September 12, 2008
New Music, Old Musician: Sam Rivers at ICA
Sam Rivers Trio and NEC Jazz Orchestra
New Music Now series
Institute for Contemporary Art
South Boston, 7:30 p.m.
$25/$20
It's almost perverse to include an 84-year-old man in a series called New Music Now, but Sam Rivers isn't your average octogenarian. The reedsman, who has played jazz since the 1950s, is a living repository of free jazz, a performer whose recordings over the past two decades have become essential listening for those interested in the shape of jazz to come.
Rivers, originally from Oklahoma, started his musical career in Boston. He studied viola at Boston Conservatory, but quickly found himself blowing reeds instruments in the lively Boston jazz scene of the 1950s. He played in trumpeter Herb Pomeroy's legendary bebop big band and collaborated with a young Tony Williams, who would later introduce Rivers to Miles Davis.
Rivers appeared on Miles in Tokyo (1964), one of Davis's more experimental recordings. Rivers's performance pops off the record, with arresting passages of staccato skronking that never lose their basic harmonic core, even while rambling. Rivers is one of those sax players who make your brain feel like it's moving in place.
After splitting with Miles, Rivers cut a few recordings for Blue Note, among which Fuschia Swing Song (1964) was the strongest. Rivers's playing was too out for traditionalists, even those who appreciated modal improvisation, and too restrained for fans of the uncompromising skronkfests of the out jazz scene.

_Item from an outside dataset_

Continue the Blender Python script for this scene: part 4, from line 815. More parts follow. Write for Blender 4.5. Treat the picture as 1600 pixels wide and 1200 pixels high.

His recording output was slight, but he got around, playing with everyone from John Coltrane to Cecil Taylor.
In 1970, Rivers opened Cafe Rivbea, a loft space on Bond Street in downtown Manhattan, the first performance space of its kind. Cafe Rivbea was an informal, BYOB affair that allowed free jazz performers to explore the outer limits of the art form without the commercial pressures that came with performing in a nightclub. Cafe Rivbea was sort of like a downtown gallery for jazz, the venue itself confirmation that jazz had changed from dance music to art music.
Rivers eventually decamped to Orlando, Florida, where he has continued to compose music. He has issued a flurry of recordings since the mid-nineties, and, despite his age, remains an innovator in an increasingly rarefied tradition. He's best known for his trio work, where his classically informed meanderings find a complimentary setting, and for his big band compositions, which have the pleasant tendency to make the familiar shift into something unstable.
Tonight, he uses both configurations to show that you are never too old to make New Music. Rivers's trio, which includes Doug Matthews on bass, bass clarinet and bass guitar and Rion Smith on drums, made the trek with him from Orlando. The NEC Jazz Ensemble, which Rivers will lead, has a shorter commute to make.